Falsch. Dazu gehören noch mehr. Nämlich mindestens alle kleinwüchsigen Menschen. Denn hier wird nicht irgendwer geworfen, sondern jemand, der wegen einer Behinderung besonders einfach zu werfen ist. Es werden nicht Paul oder Peter fair in einem Spiel besiegt, sondern es werden kleinwüchsige Menschen als Zwerge durch die Gegend geschleudert. Kleinwüchsige Menschen werden bei diesem Spiel auf ihre Behinderung reduziert. Es wird grober Unfug veranstaltet, der sich mit der Menschenwürde nicht vereinbaren lässt. Menschen sind mehr als Wurfgeschosse.

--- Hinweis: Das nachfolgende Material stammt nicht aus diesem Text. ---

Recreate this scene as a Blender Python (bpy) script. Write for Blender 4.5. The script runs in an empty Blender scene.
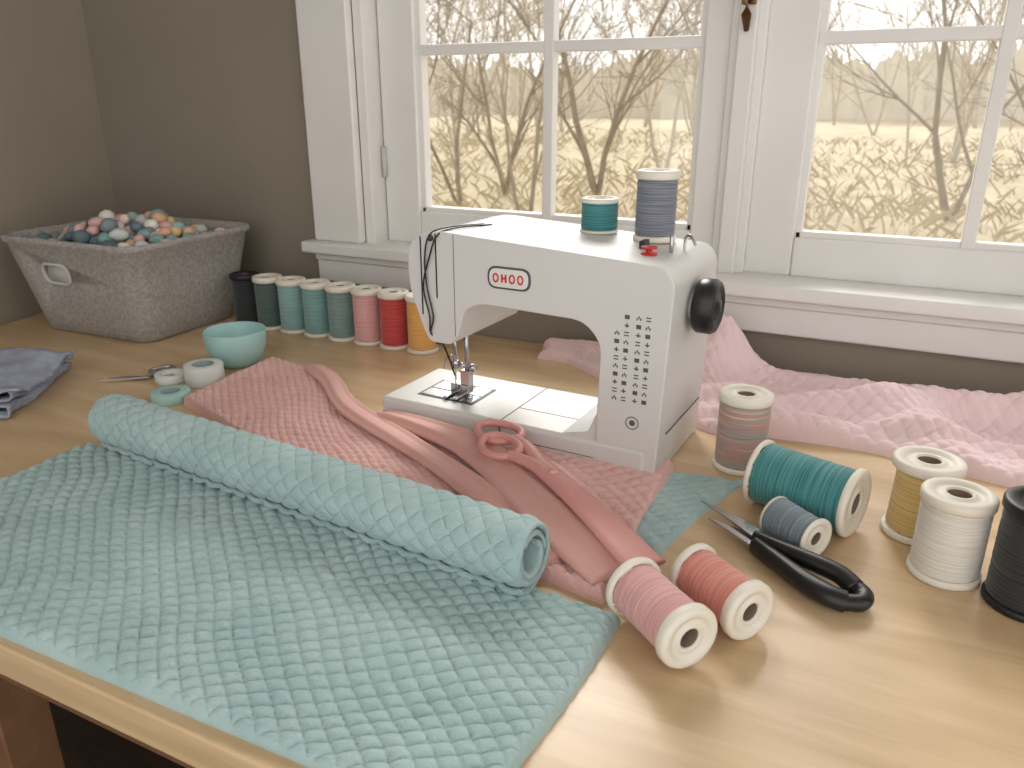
import bpy, math, random, bmesh
from mathutils import Vector, Matrix, noise
random.seed(7)
DZ=.75
C=bpy.context.scene.collection
# ------------------------------------------------------------ helpers
def lin(c): return tuple(((v/255)/12.92 if v/255<=.04045 else ((v/255+.055)/1.055)**2.4) for v in c)+(1,)
def mat(name,c,rough=.5,metal=0,c2=None,scale=20,bump=0,bscale=200,spec=.5,stretch=(1,1,1),sheen=0):
    m=bpy.data.materials.new(name); m.use_nodes=True; N=m.node_tree.nodes; L=m.node_tree.links
    b=N['Principled BSDF']; b.inputs['Base Color'].default_value=lin(c); b.inputs['Roughness'].default_value=rough
    b.inputs['Metallic'].default_value=metal; b.inputs['Specular IOR Level'].default_value=spec
    if sheen: b.inputs['Sheen Weight'].default_value=sheen
    tc=N.new('ShaderNodeTexCoord'); mp=N.new('ShaderNodeMapping'); mp.inputs['Scale'].default_value=stretch
    L.new(tc.outputs['Object'],mp.inputs['Vector'])
    if c2:
        n=N.new('ShaderNodeTexNoise'); n.inputs['Scale'].default_value=scale; n.inputs['Detail'].default_value=6
        r=N.new('ShaderNodeValToRGB'); r.color_ramp.elements[0].position=.35; r.color_ramp.elements[1].position=.65
        r.color_ramp.elements[0].color=lin(c); r.color_ramp.elements[1].color=lin(c2)
        L.new(mp.outputs[0],n.inputs['Vector']); L.new(n.outputs[0],r.inputs[0]); L.new(r.outputs[0],b.inputs['Base Color'])
    if bump:
        n=N.new('ShaderNodeTexNoise'); n.inputs['Scale'].default_value=bscale; n.inputs['Detail'].default_value=3
        bp=N.new('ShaderNodeBump'); bp.inputs['Strength'].default_value=bump; bp.inputs['Distance'].default_value=.002
        L.new(mp.outputs[0],n.inputs['Vector']); L.new(n.outputs[0],bp.inputs['Height']); L.new(bp.outputs[0],b.inputs['Normal'])
    return m
def attr_mat(name,rough=.7):
    m=mat(name,(200,200,200),rough,bump=.2,bscale=150); N=m.node_tree.nodes
    a=N.new('ShaderNodeVertexColor'); a.layer_name='Col'; m.node_tree.links.new(a.outputs[0],N['Principled BSDF'].inputs['Base Color']); return m
def thread_mat(name,c1,c2,sc=90,wide=False):
    m=mat(name,c1,.7,sheen=.3,spec=.3); N=m.node_tree.nodes; L=m.node_tree.links; b=N['Principled BSDF']
    tc=[n for n in N if n.type=='TEX_COORD'][0]
    mp=N.new('ShaderNodeMapping'); mp.inputs['Scale'].default_value=(8,8,sc*10)
    n=N.new('ShaderNodeTexNoise'); n.inputs['Scale'].default_value=1; n.inputs['Detail'].default_value=2
    r=N.new('ShaderNodeValToRGB'); e=r.color_ramp.elements
    e[0].position=.35; e[1].position=.65; e[0].color=lin(c1); e[1].color=lin(c2)
    if wide:
        e[0].position=.30; e[1].position=.70
        for k,cc in enumerate(wide): x=e.new(.38+.08*k); x.color=lin(cc)
    L.new(tc.outputs['Object'],mp.inputs['Vector']); L.new(mp.outputs[0],n.inputs['Vector'])
    L.new(n.outputs[0],r.inputs[0]); L.new(r.outputs[0],b.inputs['Base Color'])
    bp=N.new('ShaderNodeBump'); bp.inputs['Strength'].default_value=.8; bp.inputs['Distance'].default_value=.0015
    L.new(n.outputs[0],bp.inputs['Height']); L.new(bp.outputs[0],b.inputs['Normal'])
    return m
def mesh(name,v,f,m,parent=None,smooth=True,loc=(0,0,0),mi=None):
    d=bpy.data.meshes.new(name); d.from_pydata([tuple(p) for p in v],[],f); d.update()
    ms=m if isinstance(m,list) else [m]
    for x in ms: d.materials.append(x)
    if mi: d.polygons.foreach_set('material_index',mi)
    if smooth: d.polygons.foreach_set('use_smooth',[True]*len(d.polygons))
    o=bpy.data.objects.new(name,d); C.objects.link(o); o.location=loc
    if parent: o.parent=parent
    return o
def empty(name,loc=(0,0,0),rz=0):
    o=bpy.data.objects.new(name,None); C.objects.link(o); o.location=loc; o.rotation_euler=(0,0,rz); o.empty_display_size=.05; return o
def bevel(o,w,seg=3,ang=30):
    b=o.modifiers.new('bevel','BEVEL'); b.width=w; b.segments=seg; b.limit_method='ANGLE'; b.angle_limit=math.radians(ang); b.harden_normals=True; return o
def boxdata(bs):
    v=[];f=[]
    for (x0,x1,y0,y1,z0,z1) in bs:
        i=len(v); v+=[(x0,y0,z0),(x1,y0,z0),(x1,y1,z0),(x0,y1,z0),(x0,y0,z1),(x1,y0,z1),(x1,y1,z1),(x0,y1,z1)]
        f+=[(i,i+3,i+2,i+1),(i+4,i+5,i+6,i+7),(i,i+1,i+5,i+4),(i+1,i+2,i+6,i+5),(i+2,i+3,i+7,i+6),(i+3,i,i+4,i+7)]
    return v,f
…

Ich sehe das so: Als Mensch und Mitglied der Gesellschaft habe ich auch einen erheblichen Teil (zum Inklusionsprozess) zum Miteinander beizutragen, um nicht wegen meiner Einzigartigkeit gruppiert und diskriminiert zu werden. Dazu gehört, dass ich meine Würde genauso acht wie die anderer Menschen. Und dazu gehört, dass ich mich nicht diskriminieren lasse oder gar zur Diskriminierung meiner Person aufrufe.
„Liliputaner Action: Wer den Liliputaner einsperrt, bekommt einen Flatscreen“, so lautete die schon mehrmals stattgefundene Aktion einer Cuxhavener Diskothek. Ein kleinwüchsiger Mensch musste gefangen werden, wer das schaffte, bekam einen Fernseher. Es klingt zwar unglaublich, aber es stimmt. Und der kleinwüchsige Mensch hat mitgemacht. Er müsse schließlich irgendwie seine Familie durchbringen. Traurige Berühmtheit bekam die Aktion, als der kleinwüchsige Mensch stürzte und sich schwer verletzte. Nicht bei der „Liliputaner Action“ selbst, aber …
Ich vermute, dieser Mensch ist sehr einfach gestrickt. Vielleicht ist er nicht das hellste Licht im Leuchter, vielleicht hat er auch nicht alle Tassen im Schrank. Der Verletzte hat überhaupt nicht bestritten, die Aktion freiwillig mitgemacht, sogar vorgeschlagen zu haben. Ich bin bekanntlich gegen jede Bevormundung und gegen jede Form intensiver Kontrolle und Überwachung. Ich möchte zuerst an die Fähigkeiten jedes Einzelnen glauben können. Aber ganz offensichtlich gibt es nicht nur mindestens einen Menschen, der sich für Geld verspotten lässt und damit jede Würde mit Füßen tritt, für die andere unermüdlich kämpfen; sondern auch noch ganz viele, die für einen Flachbildfernseher sämtlichen Verstand garagieren. Braucht es also tatsächlich jemanden, der den Leuten die Lutscher wegnimmt, weil sie mit zuviel Freiheit im Hirn nicht umgehen können?